The deepening political crisis surrounding Iraq has generated fears in the Jewish community that Americans are going to blame Jews for the failure—because so many Jewish leaders supported the invasion of a country that had many times attacked Israel, but never attacked the United States. Detailing that support was of course a theme of Walt & Mearsheimer's paper, to which The Forward responded with an editorial, "In Dark Times, Blame the Jews." This week The Forward publishes another attack on Walt/Mearsheimer, by Israeli liberal Yossi Alpher, who claims that then-P.M. Ariel Sharon vigorously opposed the invasion ahead of time, and warned the U.S. not to do it.

Had Sharon made his criticism public, citing the dangers posed to vital Israeli interests, might he have made a difference in the prewar debate in the United States and the world? Certainly he would have poured cold water on the postwar assertions of critics, like professors Stephen Walt and John Mearsheimer, who have fingered Israel, the American Israel Public Affairs Committee and pro-Israelis in the administration for instigating the war...

There were, of course, neoconservative types in Israel who did encourage the United States to occupy Iraq and advocated democratic elections wherever possible in the Middle East. But there were also many Israelis, this writer included, who spoke out openly and publicly against the American scheme.

This is rank misrepresentation. Whether or not Sharon warned the U.S. in a back channel, Israeli leadership opinion and U.S. Jewish leadership opinion was 4-square for the invasion. Leftwing Jews like Tony Kushner and myself demonstrated against the war and spoke out forcefully, and were marginalized for doing so. Alpher is either lying or deluding himself when he says he opposed the war. Why did he write this in bitterlemons before the war, in October 2002:

Israel is and will be cheering on the American effort, while the sentiments of the Palestinian population, as well as its key institutions, will be with Saddam Hussein

Or this just before the war:

Removing Saddam is good enough

An American-led attempt to conquer Iraq, remove the Saddam Hussein regime and destroy its weapons of mass destruction will almost certainly succeed. An American occupying force in Iraq will almost certainly pressure neighboring Syria and Iran to reconsider some of their more hostile and repressive actions. For Israel and other moderate countries in the region, this is good news.

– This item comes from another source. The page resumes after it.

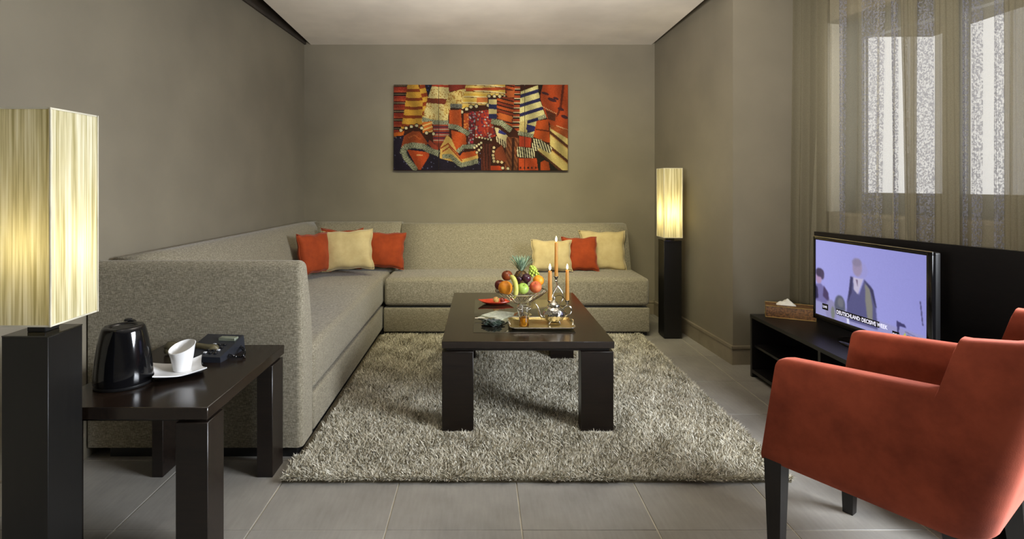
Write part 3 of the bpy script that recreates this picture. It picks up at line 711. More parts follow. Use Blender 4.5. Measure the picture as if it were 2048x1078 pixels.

And it is good enough.... we shall have to suffice with the destruction of a regime of psychopaths who finance Palestinian terrorism and pontificate about the destruction of Israel.

Or this as the war began:

The American war on Iraq, however problematic for much of the world, is for most of us in Israel a welcome attempt by a friend and ally to deal with a strategic danger that we have been struggling to cope with on our own for decades.

Or this, about the power of the neocons (whom he treats as a sideshow in his latest article):

But [the] willful alienation by Washington of the global community and the multilateral approach also bespeaks an extraordinary sense of power in the US, cultivated particularly by the neoconservative lobby.

The sad fact is that many Jewish liberals joined the neocons in pushing the Iraq invasion: Pollack, Friedman, Berman, Alpher, the hits go on and on. I've said before that the war represents a crisis for Jewish identity: it reveals the degree to which Jewish identity is now built upon the demonization of Arabs, hundreds of thousands of whom are now dying and fleeing and suffering in incomprehensible ways in part because of crazy ideas hatched in thinktanks. The Forward is responding with cowardice to an intellectual chore: What was the Jewish role in this mess? Progressive Jews have a part to play in this soul-searching. As LRB editor Mary Kay Wilmers, a progressive Jew herself, who published Walt and Mearsheimer, said to me months ago: "It seems that the American left is also claimed by the Israel lobby."